Electronic vertical excitation spectrum of the weak H⋯BF complex

The counterpoise-corrected adiabatic interaction energy (IE) of the ground H(2S)⋯BF(X1Σ+) and excited H(2S)⋯BF(a3Π) electronic states of the H⋯BF van der Waals (vdW) complex is firstly studied in the present contribution in the framework of the supermolecule approach at the CCSD(T) and the partially spin-restricted RCCSD(T) levels of theory, respectively, using the aug-cc-pVQZ augmented basis set complemented with a set of 33211 standard midbond functions.
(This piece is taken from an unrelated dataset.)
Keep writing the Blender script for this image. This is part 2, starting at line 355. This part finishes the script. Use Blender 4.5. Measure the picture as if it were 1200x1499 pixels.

Calculations predict a single minimum for the X2A′ ground state; the most stable configuration occurring at β = 74°, distance R = 6.60 ao and equilibrium dissociation energy De = 46.84 cm−1. The calculated IE for the excited 4A′ state reveals two local minima and a global minimum separated by saddle points, where the most stable configuration occurs at β = 122°, R = 6.44 ao with De = 41.09 cm−1. The resulting IE of the excited 4A″ state reveals a single minimum. The most stable configuration occurs at β = 79°, R = 6.43 ao with De = 52.71 cm−1. A basis set extrapolation procedure was employed to estimate the complete basis set limit of the bonding parameters. The corresponding vertical excitation-energy shifts in the fluorescent spectrum with respect to the isolated BF molecule are calculated as a guideline for future theoretical and experimental work.